#### Recorded data ####

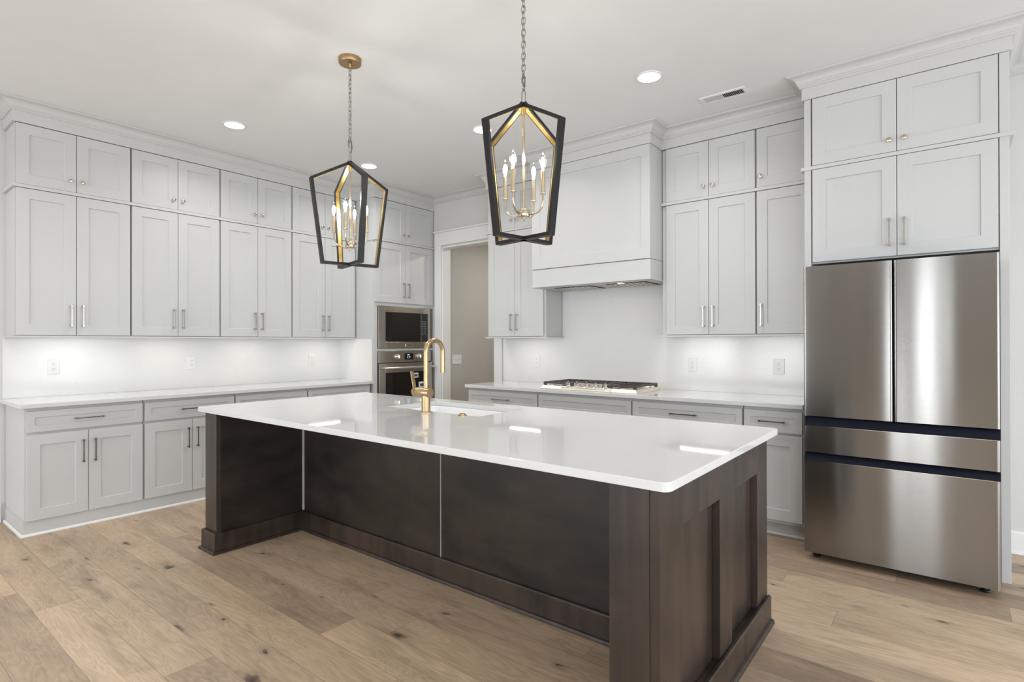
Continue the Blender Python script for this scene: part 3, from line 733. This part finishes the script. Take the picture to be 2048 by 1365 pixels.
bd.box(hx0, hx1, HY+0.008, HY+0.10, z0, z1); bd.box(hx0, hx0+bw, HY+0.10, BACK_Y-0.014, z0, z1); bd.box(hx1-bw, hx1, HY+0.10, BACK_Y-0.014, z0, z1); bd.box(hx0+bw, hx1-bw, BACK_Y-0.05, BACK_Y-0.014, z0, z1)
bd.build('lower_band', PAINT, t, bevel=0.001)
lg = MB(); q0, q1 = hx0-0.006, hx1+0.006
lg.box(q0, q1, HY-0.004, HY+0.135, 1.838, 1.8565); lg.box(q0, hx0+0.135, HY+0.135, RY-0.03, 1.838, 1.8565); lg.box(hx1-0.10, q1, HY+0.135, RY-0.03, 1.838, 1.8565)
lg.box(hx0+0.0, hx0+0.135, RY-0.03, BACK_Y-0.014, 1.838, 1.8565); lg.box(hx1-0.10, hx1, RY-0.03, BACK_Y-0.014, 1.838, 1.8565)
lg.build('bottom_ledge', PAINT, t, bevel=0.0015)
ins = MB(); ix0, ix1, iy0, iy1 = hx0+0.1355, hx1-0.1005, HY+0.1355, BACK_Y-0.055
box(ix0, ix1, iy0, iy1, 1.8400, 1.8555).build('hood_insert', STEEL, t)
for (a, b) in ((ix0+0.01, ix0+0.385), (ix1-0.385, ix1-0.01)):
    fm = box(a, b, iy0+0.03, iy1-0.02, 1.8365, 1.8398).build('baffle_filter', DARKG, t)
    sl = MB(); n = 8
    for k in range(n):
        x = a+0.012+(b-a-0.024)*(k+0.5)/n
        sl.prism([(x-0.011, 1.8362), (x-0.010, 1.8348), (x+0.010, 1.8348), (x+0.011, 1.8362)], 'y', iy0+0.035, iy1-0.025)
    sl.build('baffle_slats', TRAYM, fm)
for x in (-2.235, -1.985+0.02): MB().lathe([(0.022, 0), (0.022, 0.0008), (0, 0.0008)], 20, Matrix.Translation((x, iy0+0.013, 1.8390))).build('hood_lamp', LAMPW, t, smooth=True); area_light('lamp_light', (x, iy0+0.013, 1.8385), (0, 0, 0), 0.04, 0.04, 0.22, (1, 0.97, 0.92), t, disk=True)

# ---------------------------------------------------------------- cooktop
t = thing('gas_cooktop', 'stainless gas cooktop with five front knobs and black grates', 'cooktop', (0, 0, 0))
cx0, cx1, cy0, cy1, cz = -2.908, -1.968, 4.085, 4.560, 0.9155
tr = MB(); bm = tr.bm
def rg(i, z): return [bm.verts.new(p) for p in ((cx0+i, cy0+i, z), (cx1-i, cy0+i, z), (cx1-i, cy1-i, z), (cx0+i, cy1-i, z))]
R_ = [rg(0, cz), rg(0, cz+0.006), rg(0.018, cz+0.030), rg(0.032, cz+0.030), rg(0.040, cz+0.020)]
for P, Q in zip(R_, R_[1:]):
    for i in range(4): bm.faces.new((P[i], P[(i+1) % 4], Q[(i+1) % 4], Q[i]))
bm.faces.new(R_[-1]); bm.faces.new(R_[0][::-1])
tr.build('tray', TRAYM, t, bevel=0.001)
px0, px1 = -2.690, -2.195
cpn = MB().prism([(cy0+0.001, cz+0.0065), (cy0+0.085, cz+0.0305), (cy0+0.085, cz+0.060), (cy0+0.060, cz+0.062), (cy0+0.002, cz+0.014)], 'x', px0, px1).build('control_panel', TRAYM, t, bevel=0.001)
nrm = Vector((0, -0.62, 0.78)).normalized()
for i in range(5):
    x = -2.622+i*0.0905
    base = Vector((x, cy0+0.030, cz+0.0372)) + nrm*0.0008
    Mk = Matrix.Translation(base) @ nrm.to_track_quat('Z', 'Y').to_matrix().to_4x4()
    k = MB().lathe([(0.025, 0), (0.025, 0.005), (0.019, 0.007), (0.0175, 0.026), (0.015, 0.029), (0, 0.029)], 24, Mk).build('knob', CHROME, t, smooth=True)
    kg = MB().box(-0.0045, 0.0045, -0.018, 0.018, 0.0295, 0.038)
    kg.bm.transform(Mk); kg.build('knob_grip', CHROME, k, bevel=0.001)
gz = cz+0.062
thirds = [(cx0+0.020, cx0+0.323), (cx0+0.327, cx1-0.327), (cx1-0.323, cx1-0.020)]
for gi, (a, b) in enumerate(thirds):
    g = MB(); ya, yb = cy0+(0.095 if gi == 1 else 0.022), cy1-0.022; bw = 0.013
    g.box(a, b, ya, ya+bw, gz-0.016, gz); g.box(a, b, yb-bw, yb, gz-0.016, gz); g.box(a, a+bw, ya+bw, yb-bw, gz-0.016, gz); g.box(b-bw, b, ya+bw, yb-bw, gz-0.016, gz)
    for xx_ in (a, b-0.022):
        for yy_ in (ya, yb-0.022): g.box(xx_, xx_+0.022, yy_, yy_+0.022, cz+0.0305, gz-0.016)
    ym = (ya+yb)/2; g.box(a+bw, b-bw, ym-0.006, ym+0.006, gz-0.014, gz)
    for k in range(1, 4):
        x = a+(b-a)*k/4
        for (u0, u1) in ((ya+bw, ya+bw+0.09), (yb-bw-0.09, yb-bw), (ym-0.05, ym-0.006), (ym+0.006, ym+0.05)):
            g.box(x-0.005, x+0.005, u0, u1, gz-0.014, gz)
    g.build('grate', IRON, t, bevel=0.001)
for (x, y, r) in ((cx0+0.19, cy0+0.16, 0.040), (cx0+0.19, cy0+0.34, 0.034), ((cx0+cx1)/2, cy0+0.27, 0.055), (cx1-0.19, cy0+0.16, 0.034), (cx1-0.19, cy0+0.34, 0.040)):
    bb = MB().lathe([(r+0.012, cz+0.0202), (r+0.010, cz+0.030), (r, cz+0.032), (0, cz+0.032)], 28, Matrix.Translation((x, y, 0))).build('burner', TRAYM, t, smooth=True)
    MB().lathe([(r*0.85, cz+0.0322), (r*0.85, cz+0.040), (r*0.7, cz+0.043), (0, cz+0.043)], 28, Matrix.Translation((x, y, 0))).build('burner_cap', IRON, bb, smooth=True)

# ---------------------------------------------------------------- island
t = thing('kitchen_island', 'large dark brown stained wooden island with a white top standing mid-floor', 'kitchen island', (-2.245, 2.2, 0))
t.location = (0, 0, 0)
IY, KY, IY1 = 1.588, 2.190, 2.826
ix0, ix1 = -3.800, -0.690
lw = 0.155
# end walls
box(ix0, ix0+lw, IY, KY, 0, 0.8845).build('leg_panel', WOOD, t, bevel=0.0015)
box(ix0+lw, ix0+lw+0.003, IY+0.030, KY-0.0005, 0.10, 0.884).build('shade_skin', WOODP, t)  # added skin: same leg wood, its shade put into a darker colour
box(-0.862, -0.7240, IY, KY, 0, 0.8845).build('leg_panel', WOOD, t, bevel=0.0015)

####

▶ _What you will do_
Reproduce the material above verbatim; omit every picture.

▶ _Answer_
Continue the Blender Python script for this scene: part 3, from line 733. This part finishes the script. Take the picture to be 2048 by 1365 pixels.
bd.box(hx0, hx1, HY+0.008, HY+0.10, z0, z1); bd.box(hx0, hx0+bw, HY+0.10, BACK_Y-0.014, z0, z1); bd.box(hx1-bw, hx1, HY+0.10, BACK_Y-0.014, z0, z1); bd.box(hx0+bw, hx1-bw, BACK_Y-0.05, BACK_Y-0.014, z0, z1)
bd.build('lower_band', PAINT, t, bevel=0.001)
lg = MB(); q0, q1 = hx0-0.006, hx1+0.006
lg.box(q0, q1, HY-0.004, HY+0.135, 1.838, 1.8565); lg.box(q0, hx0+0.135, HY+0.135, RY-0.03, 1.838, 1.8565); lg.box(hx1-0.10, q1, HY+0.135, RY-0.03, 1.838, 1.8565)
lg.box(hx0+0.0, hx0+0.135, RY-0.03, BACK_Y-0.014, 1.838, 1.8565); lg.box(hx1-0.10, hx1, RY-0.03, BACK_Y-0.014, 1.838, 1.8565)
lg.build('bottom_ledge', PAINT, t, bevel=0.0015)
ins = MB(); ix0, ix1, iy0, iy1 = hx0+0.1355, hx1-0.1005, HY+0.1355, BACK_Y-0.055
box(ix0, ix1, iy0, iy1, 1.8400, 1.8555).build('hood_insert', STEEL, t)
for (a, b) in ((ix0+0.01, ix0+0.385), (ix1-0.385, ix1-0.01)):
    fm = box(a, b, iy0+0.03, iy1-0.02, 1.8365, 1.8398).build('baffle_filter', DARKG, t)
    sl = MB(); n = 8
    for k in range(n):
        x = a+0.012+(b-a-0.024)*(k+0.5)/n
        sl.prism([(x-0.011, 1.8362), (x-0.010, 1.8348), (x+0.010, 1.8348), (x+0.011, 1.8362)], 'y', iy0+0.035, iy1-0.025)
    sl.build('baffle_slats', TRAYM, fm)
for x in (-2.235, -1.985+0.02): MB().lathe([(0.022, 0), (0.022, 0.0008), (0, 0.0008)], 20, Matrix.Translation((x, iy0+0.013, 1.8390))).build('hood_lamp', LAMPW, t, smooth=True); area_light('lamp_light', (x, iy0+0.013, 1.8385), (0, 0, 0), 0.04, 0.04, 0.22, (1, 0.97, 0.92), t, disk=True)

# ---------------------------------------------------------------- cooktop
t = thing('gas_cooktop', 'stainless gas cooktop with five front knobs and black grates', 'cooktop', (0, 0, 0))
cx0, cx1, cy0, cy1, cz = -2.908, -1.968, 4.085, 4.560, 0.9155
tr = MB(); bm = tr.bm
def rg(i, z): return [bm.verts.new(p) for p in ((cx0+i, cy0+i, z), (cx1-i, cy0+i, z), (cx1-i, cy1-i, z), (cx0+i, cy1-i, z))]
R_ = [rg(0, cz), rg(0, cz+0.006), rg(0.018, cz+0.030), rg(0.032, cz+0.030), rg(0.040, cz+0.020)]
for P, Q in zip(R_, R_[1:]):
    for i in range(4): bm.faces.new((P[i], P[(i+1) % 4], Q[(i+1) % 4], Q[i]))
bm.faces.new(R_[-1]); bm.faces.new(R_[0][::-1])
tr.build('tray', TRAYM, t, bevel=0.001)
px0, px1 = -2.690, -2.195
cpn = MB().prism([(cy0+0.001, cz+0.0065), (cy0+0.085, cz+0.0305), (cy0+0.085, cz+0.060), (cy0+0.060, cz+0.062), (cy0+0.002, cz+0.014)], 'x', px0, px1).build('control_panel', TRAYM, t, bevel=0.001)
nrm = Vector((0, -0.62, 0.78)).normalized()
for i in range(5):
    x = -2.622+i*0.0905
    base = Vector((x, cy0+0.030, cz+0.0372)) + nrm*0.0008
    Mk = Matrix.Translation(base) @ nrm.to_track_quat('Z', 'Y').to_matrix().to_4x4()
    k = MB().lathe([(0.025, 0), (0.025, 0.005), (0.019, 0.007), (0.0175, 0.026), (0.015, 0.029), (0, 0.029)], 24, Mk).build('knob', CHROME, t, smooth=True)
    kg = MB().box(-0.0045, 0.0045, -0.018, 0.018, 0.0295, 0.038)
    kg.bm.transform(Mk); kg.build('knob_grip', CHROME, k, bevel=0.001)
gz = cz+0.062
thirds = [(cx0+0.020, cx0+0.323), (cx0+0.327, cx1-0.327), (cx1-0.323, cx1-0.020)]
for gi, (a, b) in enumerate(thirds):
    g = MB(); ya, yb = cy0+(0.095 if gi == 1 else 0.022), cy1-0.022; bw = 0.013
    g.box(a, b, ya, ya+bw, gz-0.016, gz); g.box(a, b, yb-bw, yb, gz-0.016, gz); g.box(a, a+bw, ya+bw, yb-bw, gz-0.016, gz); g.box(b-bw, b, ya+bw, yb-bw, gz-0.016, gz)
    for xx_ in (a, b-0.022):
        for yy_ in (ya, yb-0.022): g.box(xx_, xx_+0.022, yy_, yy_+0.022, cz+0.0305, gz-0.016)
    ym = (ya+yb)/2; g.box(a+bw, b-bw, ym-0.006, ym+0.006, gz-0.014, gz)
    for k in range(1, 4):
        x = a+(b-a)*k/4
        for (u0, u1) in ((ya+bw, ya+bw+0.09), (yb-bw-0.09, yb-bw), (ym-0.05, ym-0.006), (ym+0.006, ym+0.05)):
            g.box(x-0.005, x+0.005, u0, u1, gz-0.014, gz)
    g.build('grate', IRON, t, bevel=0.001)
for (x, y, r) in ((cx0+0.19, cy0+0.16, 0.040), (cx0+0.19, cy0+0.34, 0.034), ((cx0+cx1)/2, cy0+0.27, 0.055), (cx1-0.19, cy0+0.16, 0.034), (cx1-0.19, cy0+0.34, 0.040)):
    bb = MB().lathe([(r+0.012, cz+0.0202), (r+0.010, cz+0.030), (r, cz+0.032), (0, cz+0.032)], 28, Matrix.Translation((x, y, 0))).build('burner', TRAYM, t, smooth=True)
    MB().lathe([(r*0.85, cz+0.0322), (r*0.85, cz+0.040), (r*0.7, cz+0.043), (0, cz+0.043)], 28, Matrix.Translation((x, y, 0))).build('burner_cap', IRON, bb, smooth=True)

# ---------------------------------------------------------------- island
t = thing('kitchen_island', 'large dark brown stained wooden island with a white top standing mid-floor', 'kitchen island', (-2.245, 2.2, 0))
t.location = (0, 0, 0)
IY, KY, IY1 = 1.588, 2.190, 2.826
ix0, ix1 = -3.800, -0.690
lw = 0.155
# end walls
box(ix0, ix0+lw, IY, KY, 0, 0.8845).build('leg_panel', WOOD, t, bevel=0.0015)
box(ix0+lw, ix0+lw+0.003, IY+0.030, KY-0.0005, 0.10, 0.884).build('shade_skin', WOODP, t)  # added skin: same leg wood, its shade put into a darker colour
box(-0.862, -0.7240, IY, KY, 0, 0.8845).build('leg_panel', WOOD, t, bevel=0.0015)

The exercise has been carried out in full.